→ **Exercise details**: Repeat every line of the data exactly, but not the pictures.

→ **Data excerpt**:

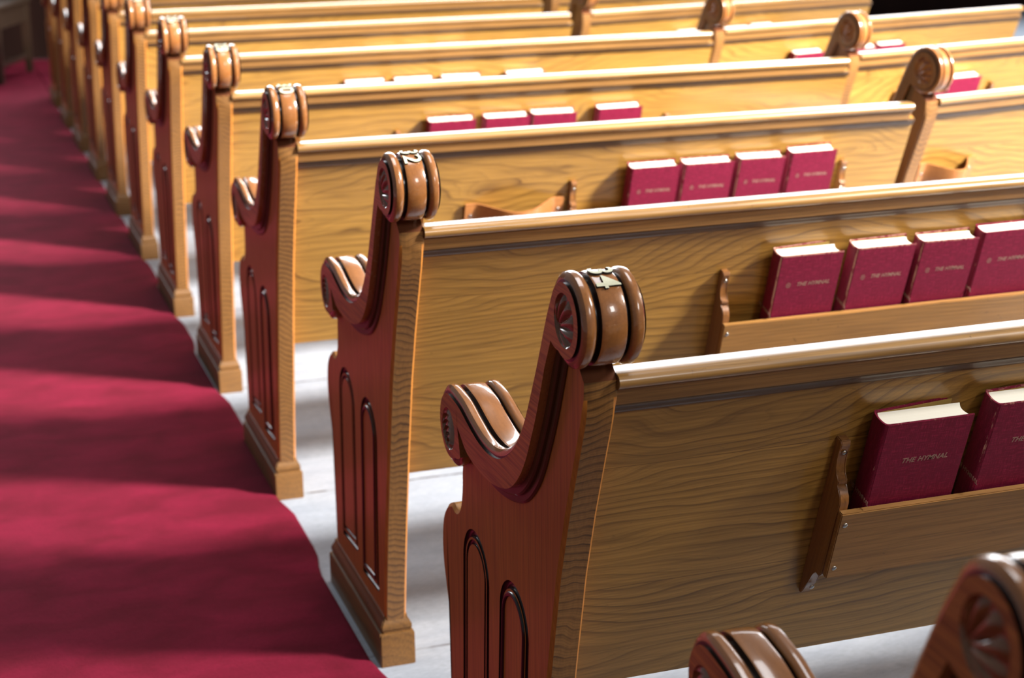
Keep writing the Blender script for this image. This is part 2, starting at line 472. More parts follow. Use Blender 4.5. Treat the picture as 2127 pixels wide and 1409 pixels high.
T = 0.040
BODY = ([(0.0, 0.8325), (0.0010, 0.812), (0.0025, 0.796), (0.008, 0.778), (0.031, 0.722), (0.060, 0.650), (0.091, 0.560), (0.127, 0.420), (0.158, 0.285),
         (0.180, 0.175), (0.193, 0.095), (0.200, 0.030), (0.201, 0.0), (0.575, 0.0), (0.574, 0.10), (0.570, 0.22), (0.569, 0.30)]
        + catmull([(0.574, 0.318), (0.585, 0.350), (0.596, 0.385), (0.598, 0.420), (0.590, 0.455), (0.570, 0.480), (0.545, 0.493)], 4)
        + catmull([(0.538, 0.494), (0.522, 0.490), (0.506, 0.497), (0.495, 0.514), (0.488, 0.540), (0.486, 0.565), (0.476, 0.600)], 4)
        + [(0.455, 0.640), (0.400, 0.650), (0.320, 0.636), (0.250, 0.645), (0.190, 0.685), (0.145, 0.740), (0.100, 0.820), (0.06, 0.875),
           (0.035, 0.890), (0.022, 0.8530)])
BW_ = [0.12 if (p[1] > 0.80 or p[1] > 0.62 and p[0] > 0.04 and p[0] < 0.46 and p[1] > 0.66) else 1 for p in BODY]

def arch(cy0, cy1, spring, bottom0, bottom1, lean):
    """arched groove path, leaning a little like the panel"""
    c = (cy0 + cy1) / 2; r = (cy1 - cy0) / 2
    pts = [(c + r * math.cos(a), spring + r * math.sin(a)) for a in [PI * k / 18 for k in range(19)]]
    L = [(cy0 + lean * k / 8, spring + (bottom0 - spring) * k / 8) for k in range(1, 9)]
    R = [(cy1 + lean * k / 8, spring + (bottom1 - spring) * k / 8) for k in range(8, 0, -1)]
    return pts + L + R

def build_end(w, hasgrooves, name, M_FACE=M_FACE, M_RIBBON=M_RIBBON):
    """meshes of a pew end: half width w of the scroll; body T thick"""
    xm = T / 2
    body = loft(BODY, [(0.0, 0.0055), (0.0042, 0.0), (T - 0.0042, 0.0), (T, 0.0055)], BW_)
    for f in body.faces:
        f.normal_update()
        if abs(f.normal.x) < 0.45:
            f.material_index = 3 if (f.normal.z > 0.4 and f.calc_center_median().z > 0.82 and f.calc_center_median().y < 0.03) else 1
    me = mesh_of(body, name)
    me.materials.append(M_FACE); me.materials.append(M_STRIP); me.materials.append(M_STAIN); me.materials.append(M_BLOCK)
    if hasgrooves:
        cut = []
        for a in ((0.372, 0.482, 0.432, 0.148, 0.140, 0.022), (0.208, 0.316, 0.424, 0.132, 0.126, 0.028)):
            for d, r in ((0.0, 0.0058), (0.0125, 0.0036)):
                p = arch(a[0] + d, a[1] - d, a[2], a[3] + d * 1.2, a[4] + d * 1.2, a[5])
                c = mesh_of(sweep_loop(p, 0.0004, r, 12), 'c')
                for mt in (M_FACE, M_STRIP, M_STAIN, M_BLOCK): c.materials.append(mt)
                for pl in c.polygons: pl.material_index = 2
                cut.append(c)
        me = boolean_cut(me, cut)
    L, dk = end_rings(xm, w)
    rb = mesh_of(loft(RIB, L, RW, dk), name + '_scroll', True, 40)
    rb.materials.append(M_SCROLL); rb.materials.append(M_STAIN); rb.materials.append(M_RIBBON)
    for p in rb.polygons:
        if abs(p.normal.x) > 0.98 and p.material_index == 0:
            p.material_index = 2
    cut = []
    for c, r in ((HC, 0.031), ((AC[0] + 0.006, AC[1] - 0.006), 0.030)):
        k = mesh_of(cyl_x(xm - w - 0.01, xm - w + 0.0062, c[0], c[1], r), 'c')
        for mt in (M_SCROLL, M_STAIN, M_RIBBON): k.materials.append(mt)
        for pl in k.polygons: pl.material_index = 1
        cut.append(k)
    rb = boolean_cut(rb, cut)
    ros = mesh_of(rosette(xm - w, HC[0], HC[1], 0.0309, 'fan'), name + '_fan', True, 50)
    ros2 = mesh_of(rosette(xm - w, AC[0] + 0.006, AC[1] - 0.006, 0.0299, 'shell'), name + '_shell', True, 50)
    for r in (ros, ros2): r.materials.append(M_CARVE)
    # two stepped mouldings under the scroll
    mo = bmesh.new()
    inner = [(0.045, 0.890), (0.09, 0.835), (0.135, 0.755), (0.175, 0.705), (0.22, 0.668), (0.29, 0.645), (0.36, 0.652), (0.43, 0.660)]
    lo = [(0.430, 0.625)] + low[8:] + [(0.060, 0.868)]
    nr = inset_normals(lo + inner)
    for off, xx in ((0.0105, 0.74), (0.021, 0.60)):
        prof = [(p[0] - n[0] * off * min(1, k / 6), p[1] - n[1] * off * min(1, k / 6)) for k, (p, n) in enumerate(zip(lo, nr))] + inner
        hw = max(w * xx, T / 2 + 0.0012)
        b2 = loft(prof, [(xm - hw, 0.0022), (xm - hw + 0.0022, 0.0), (xm + hw - 0.0022, 0.0), (xm + hw, 0.0022)])
        tmp = bpy.data.meshes.new('t'); b2.to_mesh(tmp); b2.free(); mo.from_mesh(tmp)
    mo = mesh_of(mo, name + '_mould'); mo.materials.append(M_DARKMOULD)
    # base block with a moulded top edge
    bb = bmesh.new(); rings = []
    for o, z in ((0.012, 0.0), (0.012, 0.060), (0.0105, 0.063), (0.0065, 0.0635), (0.0065, 0.067), (0.0085, 0.070), (0.0083, 0.076), (0.0050, 0.083), (0.0022, 0.088), (0.0012, 0.094)):
        x0, x1, y0, y1 = -o, T + o, 0.197 - o, 0.585 + o
        rings.append([bb.verts.new(p) for p in ((x0, y0, z), (x1, y0, z), (x1, y1, z), (x0, y1, z))])
    for a, b_ in zip(rings, rings[1:]):
        for i in range(4):
            bb.faces.new((a[i], a[(i + 1) % 4], b_[(i + 1) % 4], b_[i]))
    bb.faces.new(rings[0][::-1]); bb.faces.new(rings[-1])
    ve = [e for e in bb.edges if abs(e.verts[0].co.z - e.verts[1].co.z) > 0.0005 and abs(e.verts[0].co.x - e.verts[1].co.x) < 0.01]
    bmesh.ops.bevel(bb, geom=ve, offset=0.002, segments=2, affect='EDGES')
    bb = mesh_of(bb, name + '_base'); bb.materials.append(M_BASE)
    return dict(body=me, scroll=rb, fan=ros, shell=ros2, mould=mo, base=bb)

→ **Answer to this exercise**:
Keep writing the Blender script for this image. This is part 2, starting at line 472. More parts follow. Use Blender 4.5. Treat the picture as 2127 pixels wide and 1409 pixels high.
T = 0.040
BODY = ([(0.0, 0.8325), (0.0010, 0.812), (0.0025, 0.796), (0.008, 0.778), (0.031, 0.722), (0.060, 0.650), (0.091, 0.560), (0.127, 0.420), (0.158, 0.285),
         (0.180, 0.175), (0.193, 0.095), (0.200, 0.030), (0.201, 0.0), (0.575, 0.0), (0.574, 0.10), (0.570, 0.22), (0.569, 0.30)]
        + catmull([(0.574, 0.318), (0.585, 0.350), (0.596, 0.385), (0.598, 0.420), (0.590, 0.455), (0.570, 0.480), (0.545, 0.493)], 4)
        + catmull([(0.538, 0.494), (0.522, 0.490), (0.506, 0.497), (0.495, 0.514), (0.488, 0.540), (0.486, 0.565), (0.476, 0.600)], 4)
        + [(0.455, 0.640), (0.400, 0.650), (0.320, 0.636), (0.250, 0.645), (0.190, 0.685), (0.145, 0.740), (0.100, 0.820), (0.06, 0.875),
           (0.035, 0.890), (0.022, 0.8530)])
BW_ = [0.12 if (p[1] > 0.80 or p[1] > 0.62 and p[0] > 0.04 and p[0] < 0.46 and p[1] > 0.66) else 1 for p in BODY]

def arch(cy0, cy1, spring, bottom0, bottom1, lean):
    """arched groove path, leaning a little like the panel"""
    c = (cy0 + cy1) / 2; r = (cy1 - cy0) / 2
    pts = [(c + r * math.cos(a), spring + r * math.sin(a)) for a in [PI * k / 18 for k in range(19)]]
    L = [(cy0 + lean * k / 8, spring + (bottom0 - spring) * k / 8) for k in range(1, 9)]
    R = [(cy1 + lean * k / 8, spring + (bottom1 - spring) * k / 8) for k in range(8, 0, -1)]
    return pts + L + R

def build_end(w, hasgrooves, name, M_FACE=M_FACE, M_RIBBON=M_RIBBON):
    """meshes of a pew end: half width w of the scroll; body T thick"""
    xm = T / 2
    body = loft(BODY, [(0.0, 0.0055), (0.0042, 0.0), (T - 0.0042, 0.0), (T, 0.0055)], BW_)
    for f in body.faces:
        f.normal_update()
        if abs(f.normal.x) < 0.45:
            f.material_index = 3 if (f.normal.z > 0.4 and f.calc_center_median().z > 0.82 and f.calc_center_median().y < 0.03) else 1
    me = mesh_of(body, name)
    me.materials.append(M_FACE); me.materials.append(M_STRIP); me.materials.append(M_STAIN); me.materials.append(M_BLOCK)
    if hasgrooves:
        cut = []
        for a in ((0.372, 0.482, 0.432, 0.148, 0.140, 0.022), (0.208, 0.316, 0.424, 0.132, 0.126, 0.028)):
            for d, r in ((0.0, 0.0058), (0.0125, 0.0036)):
                p = arch(a[0] + d, a[1] - d, a[2], a[3] + d * 1.2, a[4] + d * 1.2, a[5])
                c = mesh_of(sweep_loop(p, 0.0004, r, 12), 'c')
                for mt in (M_FACE, M_STRIP, M_STAIN, M_BLOCK): c.materials.append(mt)
                for pl in c.polygons: pl.material_index = 2
                cut.append(c)
        me = boolean_cut(me, cut)
    L, dk = end_rings(xm, w)
    rb = mesh_of(loft(RIB, L, RW, dk), name + '_scroll', True, 40)
    rb.materials.append(M_SCROLL); rb.materials.append(M_STAIN); rb.materials.append(M_RIBBON)
    for p in rb.polygons:
        if abs(p.normal.x) > 0.98 and p.material_index == 0:
            p.material_index = 2
    cut = []
    for c, r in ((HC, 0.031), ((AC[0] + 0.006, AC[1] - 0.006), 0.030)):
        k = mesh_of(cyl_x(xm - w - 0.01, xm - w + 0.0062, c[0], c[1], r), 'c')
        for mt in (M_SCROLL, M_STAIN, M_RIBBON): k.materials.append(mt)
        for pl in k.polygons: pl.material_index = 1
        cut.append(k)
    rb = boolean_cut(rb, cut)
    ros = mesh_of(rosette(xm - w, HC[0], HC[1], 0.0309, 'fan'), name + '_fan', True, 50)
    ros2 = mesh_of(rosette(xm - w, AC[0] + 0.006, AC[1] - 0.006, 0.0299, 'shell'), name + '_shell', True, 50)
    for r in (ros, ros2): r.materials.append(M_CARVE)
    # two stepped mouldings under the scroll
    mo = bmesh.new()
    inner = [(0.045, 0.890), (0.09, 0.835), (0.135, 0.755), (0.175, 0.705), (0.22, 0.668), (0.29, 0.645), (0.36, 0.652), (0.43, 0.660)]
    lo = [(0.430, 0.625)] + low[8:] + [(0.060, 0.868)]
    nr = inset_normals(lo + inner)
    for off, xx in ((0.0105, 0.74), (0.021, 0.60)):
        prof = [(p[0] - n[0] * off * min(1, k / 6), p[1] - n[1] * off * min(1, k / 6)) for k, (p, n) in enumerate(zip(lo, nr))] + inner
        hw = max(w * xx, T / 2 + 0.0012)
        b2 = loft(prof, [(xm - hw, 0.0022), (xm - hw + 0.0022, 0.0), (xm + hw - 0.0022, 0.0), (xm + hw, 0.0022)])
        tmp = bpy.data.meshes.new('t'); b2.to_mesh(tmp); b2.free(); mo.from_mesh(tmp)
    mo = mesh_of(mo, name + '_mould'); mo.materials.append(M_DARKMOULD)
    # base block with a moulded top edge
    bb = bmesh.new(); rings = []
    for o, z in ((0.012, 0.0), (0.012, 0.060), (0.0105, 0.063), (0.0065, 0.0635), (0.0065, 0.067), (0.0085, 0.070), (0.0083, 0.076), (0.0050, 0.083), (0.0022, 0.088), (0.0012, 0.094)):
        x0, x1, y0, y1 = -o, T + o, 0.197 - o, 0.585 + o
        rings.append([bb.verts.new(p) for p in ((x0, y0, z), (x1, y0, z), (x1, y1, z), (x0, y1, z))])
    for a, b_ in zip(rings, rings[1:]):
        for i in range(4):
            bb.faces.new((a[i], a[(i + 1) % 4], b_[(i + 1) % 4], b_[i]))
    bb.faces.new(rings[0][::-1]); bb.faces.new(rings[-1])
    ve = [e for e in bb.edges if abs(e.verts[0].co.z - e.verts[1].co.z) > 0.0005 and abs(e.verts[0].co.x - e.verts[1].co.x) < 0.01]
    bmesh.ops.bevel(bb, geom=ve, offset=0.002, segments=2, affect='EDGES')
    bb = mesh_of(bb, name + '_base'); bb.materials.append(M_BASE)
    return dict(body=me, scroll=rb, fan=ros, shell=ros2, mould=mo, base=bb)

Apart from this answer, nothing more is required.